Friday, September 3, 2010

3 September - Pope Saint Gregory the Great

On loving God in the active life – wisdom from Pope Saint Gregory the Great

Before he was chosen as Pope, Saint Gregory was a monk (under the Rule of Saint Benedict), and a deacon (yea, go deacons!!). He had a monastic contemplative life, based around his monastic schedule – Liturgy of the Hours, lectio divina, meditative prayer, and silence of tongue, mind, and opinion. When he became Pope, he complained bitterly about the loss of this schedule and this spiritual routine. He feared greatly the damage this lack of contemplation could do to him, and through him to the souls in his care.

But in the course of his pontificate, Saint Gregory came to understand another path of contemplative prayer, suitable for those in the active life. Here in very schematic form are the six steps he sketches out on this path.

1. The pursuit of natural virtue in one’s duties in the world. The four cardinal virtues – prudence, fortitude, justice, and temperance – are part of the natural law, and we know about them, and what makes them good, from our ordinary experience in this world. No one in the active life can deny that to pursue these virtues is a good thing in itself. Those who strive for these virtues are “better” people, and they are more admired and respected, in general. The more systematic and self-disciplined the pursuit of these virtues, the more admirable the person.

2. Humility. Saint Benedict says that humility is the root of all virtue, and the self-disciplined pursuit of even natural virtues tends to humility. But humility creates in us the capacity to love the other more than one loves oneself. Humility perfects natural virtue, and, if we’re looking in that direction, leads us to Christ.

3. Obedience. Obedience is another fruit of growing in natural virtue. “Obedience” here doesn’t mean taking orders from someone else; it means choosing to put the good of someone else reasonably high in our priorities. For example, husbands and wives practice this obedience to each other daily, when they choose to do household chores out of love. Employees practice this obedience when they choose honesty rather than lying or stealing from their employer. And so forth. In a larger sense, what we’re doing when we obey in this way is choosing the good more effectively. We’re submitting ourselves more wholeheartedly to the demands of that vision of the good, through the practice of natural virtue perfected in humility. Already at this level there is a degree of joy which draws us further along this active path. As the saying goes, "Virtue is its own reward."

4. Unity and peace, then, are the practical fruit of natural virtue, humility, and obedience in one’s state in life. It is the lack or the imperfection of virtue that separates us from each other, and that breaks our peace with each other, for example in anger. But, looked at from the other direction, unity and peace are also the means of encountering the true unity and true peace of the Mystical Body of Christ. That is, natural unity and peace are the historical expression of supernatural unity and peace in Christ. So again, natural virtue leads us to Christ. The more our growth in virtue orients us to the good of others, the harder it is to maintain a vision of the good separate from the good which is Christ.
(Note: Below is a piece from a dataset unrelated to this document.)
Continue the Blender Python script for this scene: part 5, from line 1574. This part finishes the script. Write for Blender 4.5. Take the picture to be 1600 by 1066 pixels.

5. In the Church, the submission of one’s judgment to the reign of Christ is purified. The fruit of unity and peace in the Church, the mystical Body, is an encounter with Christ the Head. We therefore begin to apply the humility and obedience to the Church, also. We come to love God’s providential will in the Church. We submit ourselves more and more to her wisdom in doctrine; we look more and more to her moral guidance in daily matters; we find increasing happiness in fulfilling her precepts. The joy of loving Christ, and of loving like Christ, begins to make our attraction to merely created goods less compelling.

6. Loving the Church, we can finally envision love for God Himself as perfect Love. We find, in the depths of our most basic motive for meeting our duties in the active life, the eye of our heart gazing upon God’s divinity. To put it simply, we live the divine praises.


The attractive object of contemplation for those in the active life -- what draws our attention and our attraction out of the created order and toward God -- is, then, the providential will of God. By learning to love the will of God, starting at the most general level of natural virtue and working “up” to the most personal level of my vocation and what God wills me to do, right now, today, in order to serve in that vocation, we come to love God Himself – which is, of course, what we are created and baptized for.

I stress that following this path doesn’t happen automatically. We still sin. Even without sinning, we choose contradictory and retrograde goods every day. God doesn’t deprive us of the good of our will. We must choose to love him, at every moment. But what this path showed to Saint Gregory was that he need not regret leaving the monastery. It is possible to be a perfect imitator of the perfect love of Christ, even in the midst of active life in the world – in the world, that is, but not of the world. This path, finally, is one of interior conversion -- a different path of interior conversion than the monastic vocation, but that’s precisely why we who aren’t monks need it.